The Gambler

It always seems like there is some money to be made in counter-programming against the holiday season. In a time where the cinemas are awash with feel good family fare and For Your Consideration awards contenders, the discerning fan of the darker sides of life should not be left out in the cold. Enter Rupert Wyatt, coming off the franchise-starting surprise success Rise of the Planet of the Apes, who has along with screenwriter William Monahan (the Academy Award winning screenwriter of The Departed) has chosen to adapt the 1974 James Caan vehicle The Gambler for a modern audience. Filled with its fair share of illicit activity, the film is well poised (especially with the debacle surrounding the crippled release of The Interview) to play the role of box office alternative this holiday season.

Mark Wahlberg has stepped into the James Caan role, playing Jim Bennett, a literature professor who spends his nights feeding his insatiable addiction to gambling. His vice gets him in deep with a series of unsavory loan sharks (Alvin Ing, Michael Kenneth Williams and John Goodman), borrowing money from each purportedly to pay off debt to the others, only to flit it all away at blackjack and roulette tables, seemingly just because he can. He is given seven days to settle up his debts for good, and what follows is a whirlwind of questionable activity, pulling his star student and pseudo love interest (Brie Larson) and mother (Jessica Lange) into his wake, endangering their lives in the process. As time runs out, Jim is backed into a corner, and it is here that he is at his best.

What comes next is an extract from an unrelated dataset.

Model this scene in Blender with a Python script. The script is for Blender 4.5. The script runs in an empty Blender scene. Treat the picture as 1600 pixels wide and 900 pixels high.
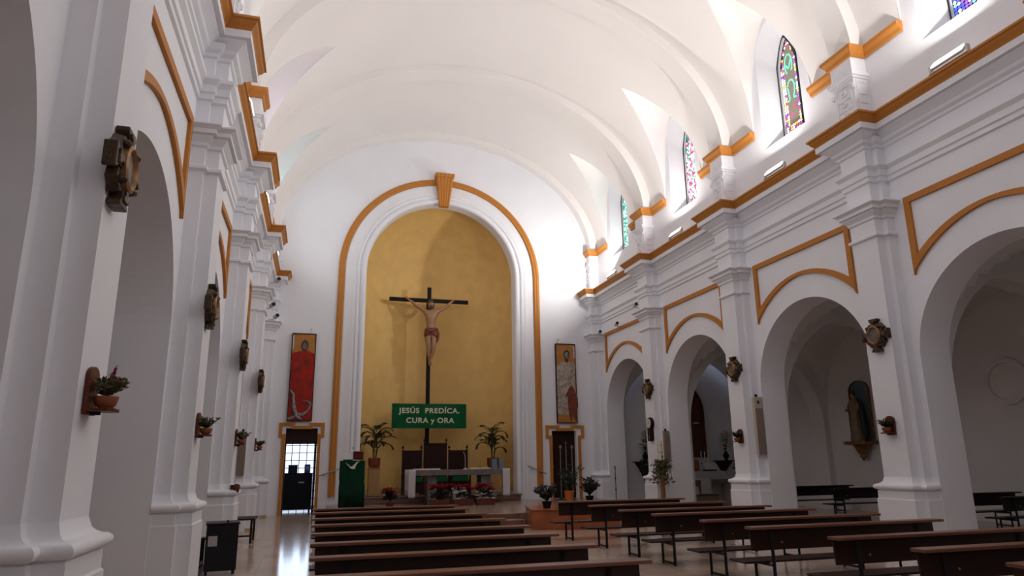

The Gambler has a likeability problem. Monahan’s screenplay, requires its audience to be on Jim’s side in order to work. He does some incredibly boneheaded things over the course of the film’s two hours, and his actions are short-sighted and perilous to those around him. Jim is designed to be an anti-hero, the sort of fast-talking rogue who can charm his detractors on cool factor alone while clearly having more going on under the hood than he may care to admit. Monahan and Wyatt choose to establish these traits in a series of long, tedious lecture/speeches, wherein he sermonizes on the nature of genius and excoriates his class for their lofty ambitions that will not come true. Wahlberg does his best to sell these moments, but there is honestly not a lot he can do with the material (perhaps a different actor could have salvaged them, but that is unlikely), leaving his character to become the least likeable person on screen in a film full of gamblers and loan sharks who would not bat an eye at the idea of breaking a few kneecaps.

The supporting cast is broadly sketched, never given enough time or action to make something of themselves. Jessica Lange is a human pocketbook, existing only as far as her bank account proves useful to feeding Jim’s addiction, and Brie Larson is given so little motivation that she never amounts to anything more than the pretty blonde damsel in distress that finally pushes Jim to settle his debts. Considering she is the subject of a long monologue about how she is the best writer in his class and destined to be something great, the filmmakers sure have no interest in giving any context to that assertion. Williams and Goodman are the lone highlights of the film, though each of them are just as broadly sketched as the rest of the non-Jim characters. Williams hits every shady lender trope right on the nail; he is a human cliche, but at least he manages to have fun with it. Goodman is hardly more than a cameo, which is a strong decision as his vulgar, straight-talking demeanor would be destined to get stale.

This is a one man movie, and Rupert Wyatt and WIlliam Monahan have crafted a protagonist that excels at looking morose, never reacting to anything with even a hint of emotion and even when he might be he’s too busy wearing sunglasses inside to mask any sense of himself. That veneer is never stripped away, and by the time the third act rolls around and he begins indiscriminately turning his students into criminals for purely selfish means, there is no redeeming him. Any person worth his or her salt with any sort of functioning moral compass watching this movie wants nothing more than to watch this man fail, watch him pay for his mistakes and his illogical risky behavior, but that would apparently be too much to ask. The third act of this film reveals the entire enterprise to be morally reprehensible, a blueprint for how not to act and how to get rewarded for it anyway with absolutely no legitimate consequences save a few bruises. He claims to have learned something by the film’s end, but that is surely impossible.

It is possible that Wahlberg made some wrong decisions, and perhaps a different actor would have managed to convey some more emotion that could draw in the audience, give them something to cling to, some shadow to follow into the night as Jim pushes himself further and further to the edge for no discernable or understandable reason. But considering the litany of other problems plaguing this film, the poorly sketched supporting characters, the inane speechifying, the nonexistent stakes, the terrible, terrible song choices (never before has a song managed to lose any and all sense of resonance as Radiohead’s “Creep” has thanks to boneheaded decisions to cover it for film soundtracks), it is clear that this is not simply a case of one bad egg spoiling the bunch. There are far too many bad eggs here, and only a scant few good ones. The bunch never had a chance.